> What is expected:
Please return the full listing below without altering anything.

> Data block:
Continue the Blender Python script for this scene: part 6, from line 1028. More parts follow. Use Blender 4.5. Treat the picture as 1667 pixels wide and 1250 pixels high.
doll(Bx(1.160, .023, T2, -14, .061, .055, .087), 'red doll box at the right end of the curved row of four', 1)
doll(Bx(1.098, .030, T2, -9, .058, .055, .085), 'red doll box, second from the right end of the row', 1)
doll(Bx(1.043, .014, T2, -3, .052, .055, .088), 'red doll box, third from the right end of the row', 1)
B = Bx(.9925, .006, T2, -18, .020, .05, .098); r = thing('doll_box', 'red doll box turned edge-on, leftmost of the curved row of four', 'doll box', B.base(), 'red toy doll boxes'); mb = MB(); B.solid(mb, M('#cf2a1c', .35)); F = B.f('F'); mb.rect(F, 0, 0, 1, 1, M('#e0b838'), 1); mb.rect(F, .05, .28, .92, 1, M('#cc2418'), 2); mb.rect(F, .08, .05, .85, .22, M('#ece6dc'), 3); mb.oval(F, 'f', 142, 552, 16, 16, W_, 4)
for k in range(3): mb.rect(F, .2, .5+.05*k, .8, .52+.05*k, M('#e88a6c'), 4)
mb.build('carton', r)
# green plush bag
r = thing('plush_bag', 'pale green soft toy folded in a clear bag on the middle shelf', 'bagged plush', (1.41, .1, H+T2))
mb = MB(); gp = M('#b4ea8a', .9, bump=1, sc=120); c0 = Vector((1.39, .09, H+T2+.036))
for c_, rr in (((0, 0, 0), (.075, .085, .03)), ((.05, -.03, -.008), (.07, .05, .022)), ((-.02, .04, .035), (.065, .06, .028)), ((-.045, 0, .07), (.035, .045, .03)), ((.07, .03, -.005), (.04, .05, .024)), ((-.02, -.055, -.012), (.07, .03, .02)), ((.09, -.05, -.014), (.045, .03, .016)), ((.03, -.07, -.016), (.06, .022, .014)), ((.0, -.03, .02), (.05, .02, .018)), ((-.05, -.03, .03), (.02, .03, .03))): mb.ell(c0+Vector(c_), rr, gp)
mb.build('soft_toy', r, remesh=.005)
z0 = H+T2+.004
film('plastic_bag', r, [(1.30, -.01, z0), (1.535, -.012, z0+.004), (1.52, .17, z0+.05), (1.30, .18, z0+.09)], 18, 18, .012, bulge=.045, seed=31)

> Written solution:
Continue the Blender Python script for this scene: part 6, from line 1028. More parts follow. Use Blender 4.5. Treat the picture as 1667 pixels wide and 1250 pixels high.
doll(Bx(1.160, .023, T2, -14, .061, .055, .087), 'red doll box at the right end of the curved row of four', 1)
doll(Bx(1.098, .030, T2, -9, .058, .055, .085), 'red doll box, second from the right end of the row', 1)
doll(Bx(1.043, .014, T2, -3, .052, .055, .088), 'red doll box, third from the right end of the row', 1)
B = Bx(.9925, .006, T2, -18, .020, .05, .098); r = thing('doll_box', 'red doll box turned edge-on, leftmost of the curved row of four', 'doll box', B.base(), 'red toy doll boxes'); mb = MB(); B.solid(mb, M('#cf2a1c', .35)); F = B.f('F'); mb.rect(F, 0, 0, 1, 1, M('#e0b838'), 1); mb.rect(F, .05, .28, .92, 1, M('#cc2418'), 2); mb.rect(F, .08, .05, .85, .22, M('#ece6dc'), 3); mb.oval(F, 'f', 142, 552, 16, 16, W_, 4)
for k in range(3): mb.rect(F, .2, .5+.05*k, .8, .52+.05*k, M('#e88a6c'), 4)
mb.build('carton', r)
# green plush bag
r = thing('plush_bag', 'pale green soft toy folded in a clear bag on the middle shelf', 'bagged plush', (1.41, .1, H+T2))
mb = MB(); gp = M('#b4ea8a', .9, bump=1, sc=120); c0 = Vector((1.39, .09, H+T2+.036))
for c_, rr in (((0, 0, 0), (.075, .085, .03)), ((.05, -.03, -.008), (.07, .05, .022)), ((-.02, .04, .035), (.065, .06, .028)), ((-.045, 0, .07), (.035, .045, .03)), ((.07, .03, -.005), (.04, .05, .024)), ((-.02, -.055, -.012), (.07, .03, .02)), ((.09, -.05, -.014), (.045, .03, .016)), ((.03, -.07, -.016), (.06, .022, .014)), ((.0, -.03, .02), (.05, .02, .018)), ((-.05, -.03, .03), (.02, .03, .03))): mb.ell(c0+Vector(c_), rr, gp)
mb.build('soft_toy', r, remesh=.005)
z0 = H+T2+.004
film('plastic_bag', r, [(1.30, -.01, z0), (1.535, -.012, z0+.004), (1.52, .17, z0+.05), (1.30, .18, z0+.09)], 18, 18, .012, bulge=.045, seed=31)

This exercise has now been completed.